来シーズンからは個席差額設定が導入され、Jリーグにおいても1席ごとに価格を設定していくのが主流になっていくと思います。

エスパルスとしてもすでに全席指定化を実現しているので、ここで培ったノウハウをもとに、よりファンに納得いただける価格運用を目指していきたいと考えています。

経営陣も評価「人数と収益、両方を伸ばす」

Q.経営層の評価や考え方についてはいかがでしょうか 

現経営陣はDPによる収益最大化に対して非常に前向きな考え方を示してくれています 
集客人数だけでなく、興行収入も重要なKPIとして見てくれています。 
「人数も売上も両方伸ばす」そういう理解を持っている会社だと思います。
稼げるところでしっかり稼ぎ、観戦体験やチーム強化に還元するという流れを意識しています。 

まとめ

清水エスパルスでは、ダイナミックプライシングの導入に続き、座席単位での販売データを可視化するヒートマップ分析を行うことで、「感覚に頼らない販売判断」を実現しました。

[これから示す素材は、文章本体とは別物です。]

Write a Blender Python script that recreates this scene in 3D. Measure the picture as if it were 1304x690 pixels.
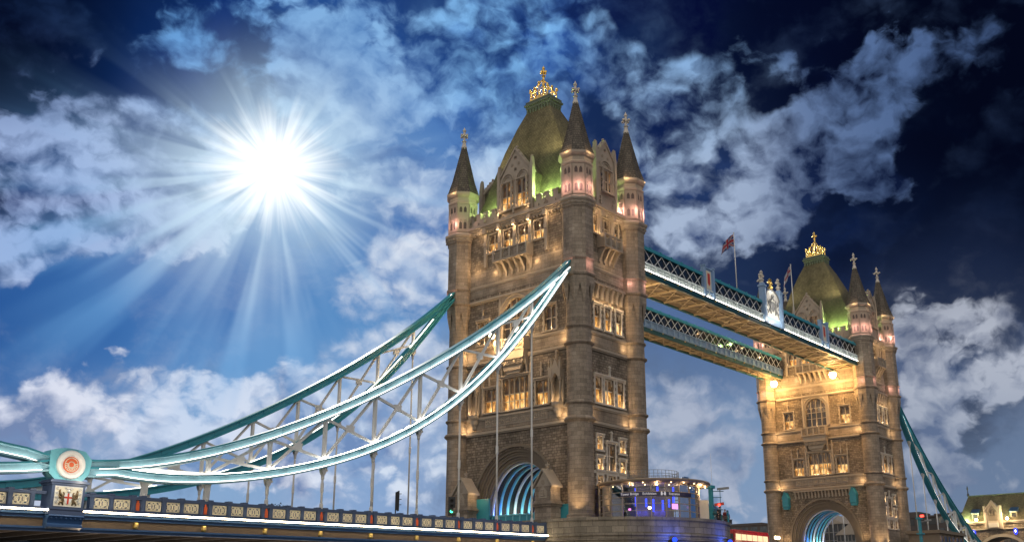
import bpy, bmesh, math, random
from math import sin, cos, pi, radians, atan2, sqrt
from mathutils import Vector, Matrix, noise as mnoise

for _o in list(bpy.data.objects):
    bpy.data.objects.remove(_o, do_unlink=True)
SC = bpy.context.scene
COL = SC.collection
random.seed(7)

# ------------------------------------------------------------------ camera
F, CX, CY, W0, H0 = 1262.4, 670.487, 415.29, 1304.0, 690.0
YAW, PITCH = 0.714111, 0.271330
CAM = Vector((-91.91, -76.634, -8.757))
_f = Vector((cos(PITCH) * cos(YAW), cos(PITCH) * sin(YAW), sin(PITCH)))
_r = Vector((sin(YAW), -cos(YAW), 0))
_u = _r.cross(_f)
cd = bpy.data.cameras.new('camera')
cam = bpy.data.objects.new('camera', cd)
COL.objects.link(cam)
m3 = Matrix((_r, _u, -_f)).transposed()
cam.matrix_world = Matrix.Translation(CAM) @ m3.to_4x4()
cd.sensor_fit = 'HORIZONTAL'
cd.sensor_width = 36.0
cd.lens = F / W0 * 36.0
cd.shift_x = (W0 / 2 - CX) / W0
cd.shift_y = (CY - H0 / 2) / W0
cd.clip_start = 0.5
cd.clip_end = 6000
SC.camera = cam

# ------------------------------------------------------------------ render settings
SC.render.engine = 'CYCLES'
SC.cycles.max_bounces = 5
SC.cycles.diffuse_bounces = 2
SC.cycles.glossy_bounces = 3
SC.cycles.transmission_bounces = 5
SC.cycles.transparent_max_bounces = 8
SC.cycles.sample_clamp_indirect = 4.0
SC.cycles.caustics_reflective = False
SC.cycles.caustics_refractive = False
SC.cycles.use_denoising = True
SC.cycles.denoising_prefilter = 'ACCURATE'
SC.view_settings.view_transform = 'Standard'
SC.view_settings.look = 'None'
SC.view_settings.exposure = 0.0
SC.view_settings.gamma = 1.0

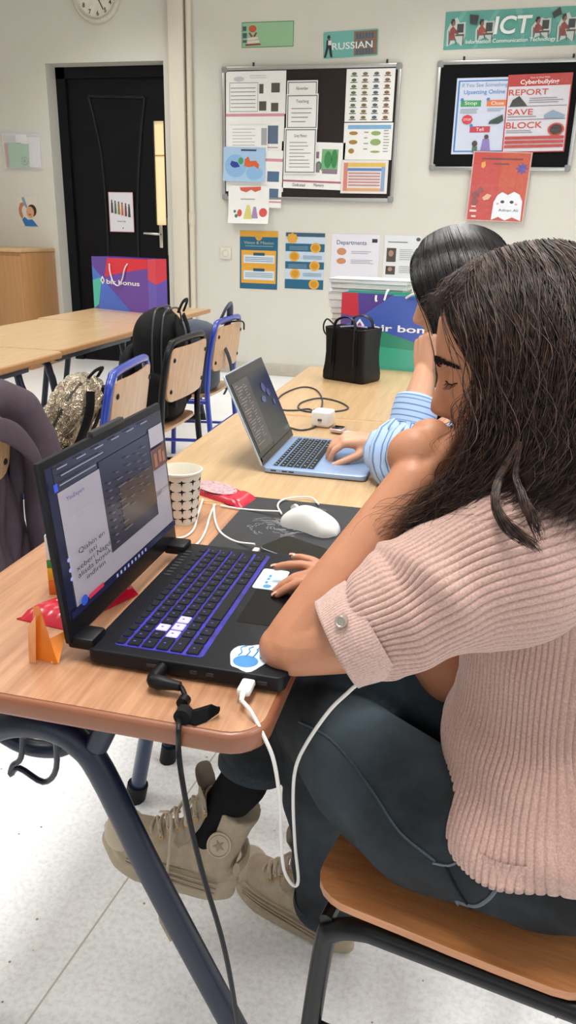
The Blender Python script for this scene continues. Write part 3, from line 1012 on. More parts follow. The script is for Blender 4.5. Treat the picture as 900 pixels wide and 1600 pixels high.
# poster on the door
a, b = atY(169, 300, fy - 0.02), atY(210, 363, fy - 0.02)
p = Poster('door_poster', 'small white poster with a row of children taped to the black door', 'poster', a.x, a.z, b.x, b.z, fy - 0.02, sheet='#e4e2ea', radius=0.015, rough=0.35)
p.frame(0, 0, 1, 1, .03, .02, '#d9a9b5')
for k, c_ in enumerate(('#4a3f52', '#5d6f55', '#8a7f3a', '#c0713a', '#7a4a62', '#4a4a4a')):
    u = .13 + .14 * k
    p.poly('child', [[(u - .035, .25 + .02 * k), (u + .035, .25 + .02 * k), (u + .05, .52 + .02 * k), (u - .05, .52 + .02 * k)]], c_)
p.blob('heads', [(.13 + .14 * k, .22 + .02 * k, .03, .03) for k in range(6)], '#5a4034')
p.text('Line Up', .5, .73, .045, '#44505a', .34)
p.blob('dot', [(.55, .9, .025, .016)], '#3a3a3a')

# ================================================================ FURNITURE
navy = mat('#04122e', 0.42, 0.0, noise=0.12, scale=20, coat=0.06)
top_wood = wood('#936547', '#b88a68', 0.34, axis='Y')
far_wood = wood('#b28f68', '#c8a97e', 0.30, axis='Y')
edge_w = mat('#895236', 0.42, noise=0.1, scale=14, coat=0.2)


def table(label, x0, x1, y0, y1, woodm, edgem, group, legs=True, z=0.75, r=0.045, corners=(1, 1, 1, 1), frame_kind=0):
    cx_, cy_ = (x0 + x1) / 2, (y0 + y1) / 2
    w, l = x1 - x0, y1 - y0
    t = thing('school_table', label, 'table', (cx_, cy_, 0), group=group)
    P = rrect(-w / 2, -l / 2, w / 2, l / 2, r, 6, corners)
    Pi = rrect(-w / 2 + 0.006, -l / 2 + 0.006, w / 2 - 0.006, l / 2 - 0.006, max(0.002, r - 0.006), 6, corners)
    MB().prism(Pi, z - 0.002, z).build('tabletop', woodm, t, fix=True)
    MB().prism(P, z - 0.027, z - 0.0008, bevel=0.006).build('table_edge', edgem, t)
    if frame_kind == 0:
        for e in (-1, 1):
            yy = e * (l / 2 - 0.14)
            mb = MB().tube([(-w / 2 + 0.02, yy, 0.017), (-w / 2 + 0.11, yy, 0.5), (-w / 2 + 0.135, yy, 0.62), (-w / 2 + 0.19, yy, 0.68), (w / 2 - 0.19, yy, 0.68), (w / 2 - 0.135, yy, 0.62), (w / 2 - 0.11, yy, 0.5), (w / 2 - 0.02, yy, 0.017)], 0.0165, 12, smooth_path=4)
            mb.build('leg_frame', navy, t)
            for s in (-1, 1):
                MB().tube([(s * (w / 2 - 0.022), yy, 0.0), (s * (w / 2 - 0.03), yy, 0.05)], 0.021, 12).build('foot_cap', mat('#101216', 0.5), t)
        for s in (-1, 1):
            MB().box((s * (w / 2 - 0.1), 0, z - 0.05), (0.025, l - 0.28, 0.045), 0.004).build('rail', navy, t)
    return t, (cx_, cy_)


GR, GL = 'tables of the right row', 'tables of the left row'
near, nc = table('wooden school table in the foreground under the black laptop', -0.668, -0.170, 0.630, 1.306, top_wood, edge_w, GR, frame_kind=1)
table('pale wooden table under the pale blue laptop and the paper cup', -0.655, -0.160, 1.311, 2.096, far_wood, mat('#b98d5f', 0.42), GR, r=0.03)
table('pale wooden table beyond the pale blue laptop, holding the black handbag', -0.628, -0.13, 2.103, 2.975, far_wood, mat('#b98d5f', 0.42), GR, r=0.02)
table('pale wooden table nearest the back wall, carrying the tall pile of books', -0.49, 0.16, 2.985, 3.62, far_wood, mat('#b98d5f', 0.42), GR, r=0.02)
table('pale wooden table of the left row, cut by the left photo edge', -2.42, -1.69, 1.66, 2.945, far_wood, mat('#a97c50', 0.42), GL, r=0.03)
table('pale wooden table in the middle of the left row beside the silver backpack', -2.44, -1.72, 2.955, 4.00, far_wood, mat('#a97c50', 0.42), GL, r=0.05)
table('pale wooden table at the door end of the left row under a shopping bag', -2.47, -1.76, 4.01, 5.06, far_wood, mat('#a97c50', 0.42), GL, r=0.03)

# frame of the near table, as the photo shows it
L = lambda *p: (p[0] - nc[0], p[1] - nc[1], p[2])
fl = 0.0185
mb = MB().tube([L(-.175, .755, .0), L(-.255, .755, .17), L(-.36, .755, .40)] + [L(*atY(x, y, .755)) for x, y in ((158, 1205), (122, 1160), (88, 1139), (45, 1131), (0, 1136), (-40, 1160), (-70, 1215))] + [L(-.70, .755, 0.0)], fl, 16, smooth_path=5)
mb.build('leg_frame', navy, near)
mb = MB().tube([L(-.43, .755, .60), L(-.40, .757, .66), L(-.36, .76, .705), L(-.30, .76, .715)], 0.016, 12, smooth_path=4)
mb.box(L(-.42, .757, .69), (.36, .03, .05), 0.004)
mb.build('brace', navy, near)
mb = MB().tube([L(*atY(x, y, .80)) for x, y in ((-60, 1120), (-15, 1135), (10, 1150), (34, 1163), (62, 1170), (95, 1169), (122, 1155), (150, 1140))], 0.0125, 12, smooth_path=4)
mb.build('cross_tube', navy, near)
mb = MB().tube([L(-.14, 1.272, 0.0), L(-.19, 1.268, .35), L(-.235, 1.262, .62), L(-.29, 1.262, .70), L(-.50, 1.262, .70)], fl, 14, smooth_path=4)
mb.build('leg_frame', navy, near)
h0 = [atY(*p, .76) for p in ((36, 1135), (33, 1183), (20, 1196), (17, 1210), (30, 1200), (68, 1222), (88, 1200), (86, 1140))]
mb = MB().tube([L(*p) for p in h0], 0.0042, 8, smooth_path=4)
mb.build('bag_hook', mat('#0a1424', 0.3, coat=0.5), near)
q = atZ(212, 1248, 0)
mb = MB().tube([L(q.x, q.y, 0.0), L(q.x + .05, q.y, .26), L(q.x + .10, q.y, .55), L(q.x + .12, q.y - .03, .72)], 0.0175, 12, smooth_path=4)
mb.build('rear_leg', mat('#1d3557', 0.3, noise=.1, coat=.5), near)
MB().tube([L(q.x - .002, q.y, 0.0), L(q.x + .008, q.y, .045)], 0.024, 14).build('foot_cap', mat('#101216', 0.5), near)

# ---- chairs
chair_ply = wood('#a9805a', '#c7a07a', 0.4, axis='Z')


BLUE, BLK = '#16349a', '#0b0d10'


def make_chair(label, tubecol, seat_wood, group=None, w=0.46, top=0.82, sd=0.38):
    t = thing('school_chair', label, 'chair', group=group)
    tm = mat(tubecol, 0.36, noise=0.08, scale=15, coat=0.15) if tubecol == BLK else mat(tubecol, 0.3, noise=0.08, scale=15, coat=0.6)
    hw = w / 2 - 0.015
    P = [(-.215, -hw - .01, 0.0), (-.205, -hw, .25), (-.19, -hw, .45), (-.20, -hw, .62), (-.225, -hw, top - .06), (-.23, -hw + .025, top - .015), (-.232, -hw + .07, top),
         (-.232, hw - .07, top), (-.23, hw - .025, top - .015), (-.225, hw, top - .06), (-.20, hw, .62), (-.19, hw, .45), (-.205, hw, .25), (-.215, hw + .01, 0.0)]
    MB().tube(P, 0.0142, 12, smooth_path=4).build('back_frame', tm, t)
    for s in (-1, 1):
        MB().tube([(-.19, s * hw, .425), (.06, s * hw, .415), (.11, s * hw, .410), (.148, s * hw, .388), (.163, s * hw, .34), (.185, s * (hw + .012), 0.0)], 0.0142, 12, smooth_path=4).build('side_leg', tm, t)
        MB().tube([(-.2, s * hw, .22), (.17, s * hw, .20)], 0.009, 8).build('stretcher', tm, t)
    MB().tube([(-.205, -hw, .27), (-.205, hw, .27)], 0.010, 8).build('rear_stretcher', tm, t)
    MB().tube([(.16, -hw, .40), (.16, hw, .40)], 0.010, 8).build('front_stretcher', tm, t)
    # curved back panel
    n, k = 18, 9
    out = rrect(-hw + .005, .575, hw - .005, top - .022, .05, 6)
    f = lambda y, z: -.213 - .02 * (1 - (y / hw) ** 2) - .03 * (z - .57) / .2
    mb = MB()
    bm = bmesh.new()
    A = [bm.verts.new((y, z, 0)) for y, z in out]
    bm.faces.new(A)
    bmesh.ops.triangulate(bm, faces=bm.faces)
    bmesh.ops.subdivide_edges(bm, edges=bm.edges, cuts=3, use_grid_fill=True)
    e = bmesh.ops.solidify(bm, geom=list(bm.faces), thickness=0.010)
    for v in bm.verts:
        y, z, q_ = v.co
        v.co = (f(y, z) + q_ + .012, y, z)
    bmesh.ops.recalc_face_normals(bm, faces=bm.faces)
    mb.bm(bm)
    mb.build('backrest', chair_ply, t)
    mb = MB()
    for s in (-1, 1):
        for z in (.62, top - .07):
            y = s * (hw - .035)
            mb.ball((f(y, z) + .002, y, z), (.006, .010, .010), nu=10, nv=6)
    mb.build('rivets', mat('#15171c', 0.4), t)
    # seat
    out = rrect(-.19, -w / 2 + .005, .19, w / 2 - .005, .07, 6)
    bm = bmesh.new()
    A = [bm.verts.new((x, y, 0)) for x, y in out]
    bm.faces.new(A)
    bmesh.ops.triangulate(bm, faces=bm.faces)
    bmesh.ops.subdivide_edges(bm, edges=bm.edges, cuts=3, use_grid_fill=True)
    bmesh.ops.solidify(bm, geom=list(bm.faces), thickness=0.012)
    for v in bm.verts:
        x, y, q_ = v.co
        v.co = (x, y, .452 + q_ - .022 * max(0, (x - .08) / .11) ** 2 - .008 * (1 - min(1, (x / .19) ** 2)) + .006 * (y / .2) ** 2)
    bmesh.ops.recalc_face_normals(bm, faces=bm.faces)
    MB().bm(bm).build('seat', seat_wood, t)
    return t


GC = 'school chairs along the left row'

c1 = make_chair('blue framed chair nearest the black laptop, holding the silver backpack', BLUE, chair_ply, GC)
c1.location, c1.rotation_euler = (-1.335, 2.31, 0), (0, 0, PI + math.radians(8))
c2 = make_chair('black framed chair holding the black backpack', BLK, chair_ply, GC)
c2.location, c2.rotation_euler = (-1.41, 3.07, 0), (0, 0, PI)
c3 = dup(c1, (-1.48, 3.84, 0), PI, 'blue framed chair farthest from the camera, with the navy bag', GC)
c4 = dup(c2, (-1.475, 1.63, 0), PI, 'chair at the left photo edge under the mauve jacket', GC)
sit_wood = wood('#a8683c', '#c98a58', 0.36, axis='X', coat=0.3)
cw = make_chair('wooden seated chair with black tube frame under the woman in pink', BLK, sit_wood, 'chairs of the two women', w=0.42, top=0.80)
ang = PI + math.radians(-12)
ux = Vector((math.cos(ang), math.sin(ang), 0))
uy = Vector((-math.sin(ang), math.cos(ang), 0))
cw.location = Vector((-.105, .729, 0)) + ux * 0.035 - ux * 0.19 - uy * 0.205
cw.rotation_euler = (0, 0, ang)
cw2 = dup(cw, (0.10, 1.80, 0), PI, 'wooden chair under the woman in the striped blue shirt', 'chairs of the two women')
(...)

分析によって、スタジアム内の販売傾向を客観的に把握できるようになり、施策の優先順位や招待席の活用方針など、現場レベルの意思決定の精度が高まりました。

また、データをもとに経営層と議論できるようになったことで、チケット戦略がクラブ全体の共通課題として共有されるようになった点も大きな成果です。

今後は、座席差額設定の導入を見据え、さらなる販売最適化とファンにとって納得感のある価格設計を目指していきます。

ダイナミックプラス株式会社は、こうしたクラブの挑戦を支えながら、スポーツを通じた持続的な収益モデルの構築と、ファンの皆さまへの新たな価値提供に今後も貢献してまいります。